Finalmente Santiago entendió que no se me saldría de la cabeza la impresión que me causó ver a la última de sus tres hijas amamantando un bebé y embarazada. "No me juzgue compañero" me dijo. "No lo hago hermano", le respondí, "solo que no he podido evitar lo sorprendido que estoy porque no hace mucho esa niña corría de un lado a otro de la casa con sus hermanas y venía llorando donde ti porque sus hermanas le pegaron. Por eso me sorprende". Fue cuando se animó a explicarme. "Este barrio es candela mi hermano. Los malandros se apropiaron de él y la gente buena se esconde en su casa. Algunos no pueden vender la casa y la abandonan. Hasta se han metido en algunas casas y se roban las cosas como si nada. Ya mandé a las mayores para casa de sus tíos en Duaca, porque no puedo vender y no puedo salirme de aquí. Hay un carajito por aquí que la mira.

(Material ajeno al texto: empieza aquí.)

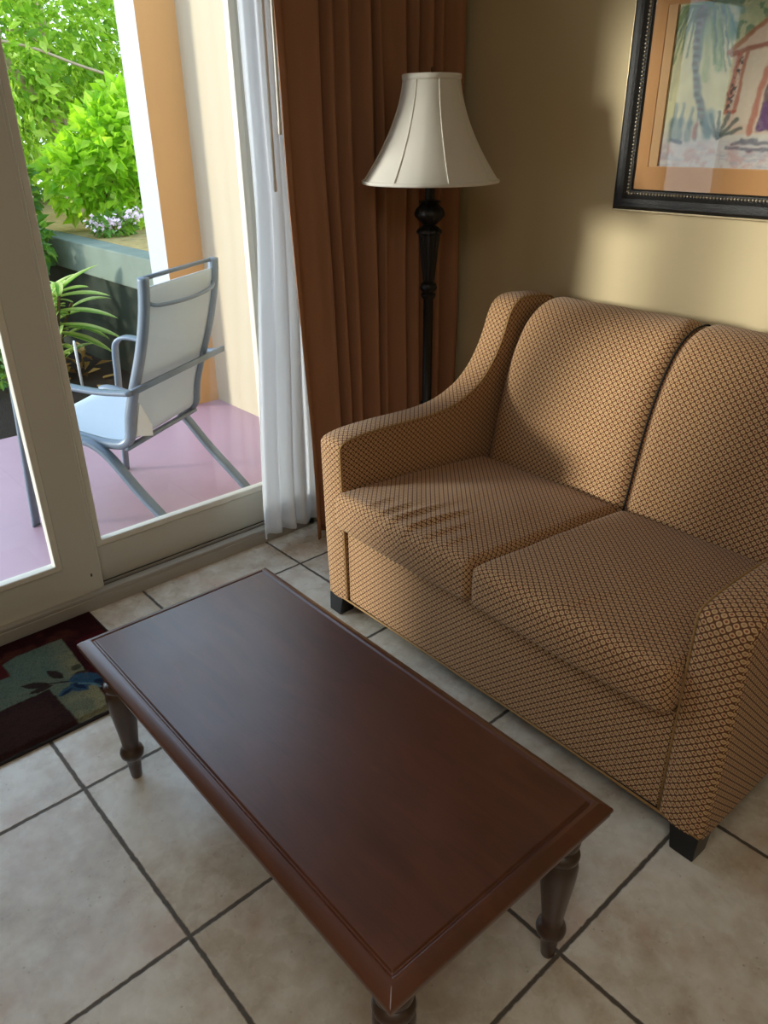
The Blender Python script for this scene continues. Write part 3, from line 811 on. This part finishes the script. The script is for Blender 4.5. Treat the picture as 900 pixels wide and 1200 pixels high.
    for k in range(46):
        a = rs2.uniform(-.4, PI+.4); L = rs2.uniform(.08, .24); bx, bz = cx+L*math.cos(a), cz+.25*L*math.sin(a)-.5*L*abs(math.cos(a))-rs2.uniform(0, .22)
        c = rs2.choice(['#5c7f62', '#7f9a5e', '#4a7a78', '#8d9a72', '#6a8f7c', '#5d6f6a'])
        lerp_c(img, stroke(Xw, Yw, [(cx, cz), ((cx*.45+bx*.55), cz+.02), (bx, bz)], .0055, .6)*.65, c)
    # trunk
    tr = [(1.462, 3.33), (1.462, 3.18), (1.478, 3.05), (1.51, 2.93), (1.555, 2.83), (1.60, 2.735)]
    lerp_c(img, stroke(Xw, Y, tr, .022, .45), '#7e857f')
    lerp_c(img, stroke(Xw, Y, [(a-.006, b) for a, b in tr], .016, .5)*smoothstep(.35, .6, np.sin(Y*170)*.5+.5)*.7, '#6c5a55')
    lerp_c(img, stroke(Xw, Yw, [(1.44, 3.3), (1.49, 3.3)], .03, .8)*.7, '#5f5a50')
    # cottage
    lerp_c(img, poly(Xw, Yw, [(1.69, 2.78), (1.68, 3.13), (1.85, 3.27), (2.35, 3.27), (2.42, 3.1), (2.42, 2.74), (1.75, 2.73)]), '#d6b9a6')
    lerp_c(img, poly(Xw, Yw, [(1.74, 2.78), (1.75, 3.12), (1.86, 3.12), (1.84, 2.78)])*.6, '#d9c8b4')
    for pts, w, c in (([(1.655, 3.12), (1.85, 3.27), (2.0, 3.4)], .012, '#a8603f'), ([(1.67, 3.11), (1.75, 3.13), (1.9, 3.15)], .012, '#93402f'), ([(1.69, 2.84), (1.70, 3.0), (1.715, 3.11)], .013, '#b0543f'), ([(1.735, 2.84), (1.745, 3.0), (1.755, 3.11)], .010, '#a85640'), ([(1.84, 2.74), (1.85, 2.9), (1.875, 3.03), (1.93, 3.1), (2.02, 3.12), (2.1, 3.05), (2.13, 2.75)], .016, '#b2604c'), ([(1.7, 2.84), (1.74, 2.84)], .008, '#a84c38')):
        lerp_c(img, stroke(Xw, Yw, pts, w, .5)*(.6+.4*n3), c)
    lerp_c(img, stroke(Xw, Yw, [(1.70, 2.86), (1.712, 3.0), (1.73, 3.08)], .017, .5)*smoothstep(.4, .6, n3), '#3f2d2c')
    lerp_c(img, poly(Xw, Yw, [(1.87, 2.75), (1.885, 2.96), (1.95, 3.06), (2.05, 3.06), (2.1, 2.75)])*.85, '#5b4a55')
    lerp_c(img, poly(Xw, Yw, [(1.87, 2.74), (1.885, 2.88), (1.93, 2.9), (1.96, 2.76)]), '#6c4a72')
    lerp_c(img, stroke(Xw, Yw, [(1.885, 3.19), (1.9, 3.21)], .03, .4)*.9, '#4a3030')
    # shrubs
    for bx, bw, h in ((1.385, .035, .17), (1.43, .035, .17), (1.485, .03, .15), (1.53, .02, .12)):
        lerp_c(img, stroke(Xw, Yw, [(bx, 2.71), (bx+.004, 2.71+h*.5)], bw*.7, .6)*.75, '#6d8180'); lerp_c(img, stroke(Xw, Yw, [(bx, 2.71+h*.4), (bx+.008, 2.71+h)], bw*.3, .6)*.7, '#6a8084')
    lerp_c(img, stroke(Xw, Yw, [(1.525, 2.72), (1.53, 2.78)], .014, .8)*.7, '#b5654f')
    for a in (-.9, -.5, -.1, .35, .8, 1.2):
        lerp_c(img, stroke(Xw, Yw, [(1.665, 2.715), (1.665+.13*math.sin(a), 2.715+.125*math.cos(a))], .010, .5)*.8, '#47524f')
    lerp_c(img, stroke(Xw, Yw, [(1.60, 2.73), (1.60, 2.83)], .03, .6)*.7, '#6f8a8e')
    for pts in ([(1.76, 2.685), (1.9, 2.69), (2.1, 2.68)], [(1.72, 2.665), (1.85, 2.655), (2.0, 2.66)], [(1.39, 2.70), (1.45, 2.69)], [(1.8, 2.70), (1.88, 2.705)]):
        lerp_c(img, stroke(Xw, Yw, pts, .009, .7)*(.4+.6*n3), '#454a63')
    lerp_c(img, (1-smoothstep(.0, .012, Y-az0))*.8, '#d8d0cc')
    lerp_c(img, smoothstep(.45, .75, n3)*.10, '#f2ead8')
    color_grid('artwork', X, Y, img, lambda x, z: (x, yf-.014, z), M['art'], r)
    m = MB(); m.box((x0+.122, yf-.036, z0+.122), (x1-.122, yf-.033, z1-.122)); m.build('glass', M['glass'], r)
    return r
picture()

# ------------------------------------------------------------------ rug
def rug():
    xa, xb, ya, yb = -.405, .572, -3.3, -1.385
    r = thing('area_rug', 'small floral rug in maroon, green and brown at the glass door', 'rug', ((xa+xb)/2, (ya+yb)/2, 0))
    nx, ny = 190, 340
    X, Y = np.meshgrid(np.linspace(xa, xb, nx), np.linspace(ya, yb, ny))
    n2 = fbm(X+2, Y+5, 30, 4); n3 = fbm(X+2, Y+5, 70, 6); n1 = fbm(X+2, Y+5, 6, 8)
    Xw = X+.012*(n2-.5); Yw = Y+.012*(fbm(X+2, Y+5, 30, 14)-.5)
    img = np.ones(X.shape+(3,))*np.array(lin('#3a0f12'))
    lerp_c(img, smoothstep(-.2, -.3, Xw)*.6, '#331013')
    lerp_c(img, smoothstep(.5, .7, n1)*smoothstep(-.12, -.3, Xw)*.6, '#6e3a22')
    lerp_c(img, poly(Xw, Yw, [(-.14, -1.4), (-.14, -1.58), (.58, -1.58), (.58, -1.4)])*.4, '#6a1820')
    green = poly(Xw, Yw, [(-.21, -1.63), (-.215, -1.90), (-.16, -2.05), (-.16, -3.3), (.6, -3.3), (.6, -1.66), (.2, -1.65)])
    lerp_c(img, green, '#6f7760')
    lerp_c(img, green*smoothstep(-1.78, -1.66, Yw)*.8, '#9d8d62')
    lerp_c(img, green*smoothstep(.28, .45, Xw)*smoothstep(-1.9, -1.8, Yw)*.9, '#a1976e')
    lerp_c(img, green*smoothstep(.4, .65, n1)*.6, '#5f7160')
    lerp_c(img, poly(Xw, Yw, [(-.2, -1.98), (-.05, -1.98), (-.06, -2.2), (-.2, -2.2)]), '#531a16')
    lerp_c(img, poly(Xw, Yw, [(.16, -1.40), (.16, -1.615), (.27, -1.62), (.58, -1.5), (.58, -1.4)])*.6, '#67171c')
    brown = poly(Xw, Yw, [(.21, -1.86), (.21, -3.3), (.6, -3.3), (.6, -1.845)])
    lerp_c(img, brown, '#3a2320'); lerp_c(img, brown*smoothstep(.4, .7, n1)*.5, '#4a3029')
    def leaf(a, b, w, c, al=.95):
        mx, my = (a[0]+b[0])/2, (a[1]+b[1])/2; dx, dy = b[0]-a[0], b[1]-a[1]; L = math.hypot(dx, dy)
        u = ((Xw-mx)*dx+(Yw-my)*dy)/L; v = (-(Xw-mx)*dy+(Yw-my)*dx)/L
        q = np.abs(v)/(w*np.clip(1-(2*u/L)**2, 1e-3, 1)); lerp_c(img, (1-smoothstep(.75, 1.15, q))*(np.abs(u) < L/2)*al, c)
    leaf((.08, -1.97), (.175, -1.84), .03, '#33201c'); leaf((.175, -1.96), (.19, -1.83), .022, '#33201c'); leaf((.04, -1.815), (.17, -1.765), .028, '#33201c'); leaf((.10, -1.65), (.14, -1.70), .03, '#4d4a35')
    leaf((.17, -1.71), (.20, -1.63), .02, '#3f2a22')
    lerp_c(img, stroke(Xw, Yw, [(.16, -1.86), (.19, -1.80), (.225, -1.74)], .006, .6), '#33201c')
    for a, b, w in (((.22, -1.76), (.20, -1.66), .035), ((.225, -1.75), (.27, -1.60), .045), ((.24, -1.76), (.36, -1.70), .04), ((.28, -1.66), (.36, -1.58), .045), ((.27, -1.74), (.31, -1.85), .028), ((.26, -1.70), (.33, -1.64), .04)):
        leaf(a, b, w, '#35566a')
    for a, b, w in (((.25, -1.745), (.34, -1.705), .02), ((.30, -1.65), (.36, -1.60), .024), ((.285, -1.76), (.315, -1.84), .014)):
        leaf(a, b, w, '#1f2b45')
    lerp_c(img, stroke(Xw, Yw, [(.27, -1.72), (.33, -1.66), (.38, -1.64)], .008, .6)*.8, '#6b8f92')
    img *= .78
    lerp_c(img, smoothstep(.5, .8, n3)*.25, '#15100e')
    zt = .038
    Z = zt + .006*(n3-.5)
    ed = np.minimum(np.minimum(X-xa, xb-X), np.minimum(Y-ya, yb-Y)); Z = Z - .016*(1-smoothstep(0, .03, ed))
    zi = {}
    it = iter(Z.reshape(-1).tolist())
    color_grid('pile', X, Y, img, lambda x, y: (x, y, next(it)), M['rug'], r)
    m = MB(); m.box((xa-.012, ya-.012, .001), (xb+.012, yb+.012, .02)); m.build('binding', M['rugedge'], r, bevel=.008)
    return r
rug()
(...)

Viene habla con ella, carga una pistola más grande que él; y al final me dio miedo que si yo prohibía eso, se fuera a vengar jodiéndola o haciéndole daño a mi mujer. Es el malo de la partida, tiene 18 años. No sé en qué momento la preñó y terminé consintiendo que viviera con ella aquí en la casa. Él viene y le da dinero a mi mujer para mercado, le trae un regalo, atiende a la chama, cargas a los bebés, mira televisión con ella y a las seis se va para la calle. Ella sigue siendo una niña. Creo que todavía no sabe qué le ocurre". Fue la más dura narración que le había escuchado a algún ser humano. Creo que esperaba a alguien para desahogarse. Creo que necesitaba decir todo lo que dijo, en más de una hora, tiempo en el que yo solo escuché, asombrado, con ganas de llorar, viendo apenas dos lágrimas que brotaron de los ojos de Santiago. Tantos años en mi ajetrear político por los barrios de este país, tantas historias insólitas escuchadas, y creo que ninguna como esta.
Hace dos semanas, de dos años después, me los tropecé en el mercado municipal de Naguanagua donde suelo comprar. Santiago parecía un zombie, enjuto, con la mirada perdida, cargaba a un chamo. Detrás venía una chica, joven, adusta, con un bebé en los brazos, desaliñada, descuidada en su presencia, me sonrió y me expresó un "cómo está" como de sorpresa, como de alegría. Santiago pregunta muchas cosas. "Está igualito compañero" es una expresión de placer, y mira a la hija como buscando la confirmación.
Hacia un año que al padre de los niños lo habían matado apenas cumplir los 19, no de un balazo, sino de 18, como para confirmar la muerte. Tres meses después de ese hecho, la esposa de Santiago, de 46 años apenas, moría de un infarto fulminante. "Nunca supimos que sufría del corazón. Simplemente se levantó de la cama, fue al baño, salió y dijo que iba a hacer café, cuando se cayó. Estaba muerta", explicó Santiago sin vergüenza alguna para ocultar la lágrima frente a todo el que pasaba y lo miraba como extrañada. Fue como el clic para que la hija también llorara, una niña de doce que parece de 30, hasta con un diente menos.
También me dijo que las hijas que viven en Duaca, le imploran que venda o que agarren todos los corotos y se vaya de allí. "Pero no puedo hacer eso porque con los reales que venda la casa aquí, me da para comprar aunque sea un pedacito de tierra por allá. Ahora tengo los nietos y a mi hija, no puedo abandonarlos. Qué puede hacer una niña de doce años que apenas sabe leer, con dos hijos. Pa´donde vaya tengo que llevármela". Ella había ido con los niños a comprar jugo de naranja. Él la contemplaba riendo con los hijos y me dijo "es la misma risa de cuando tenía seis años con aquellos dienticos de ratón. Ya ha vivido toda una vida, es hasta viuda y apenas tiene 12 años. Pobrecita mi niña".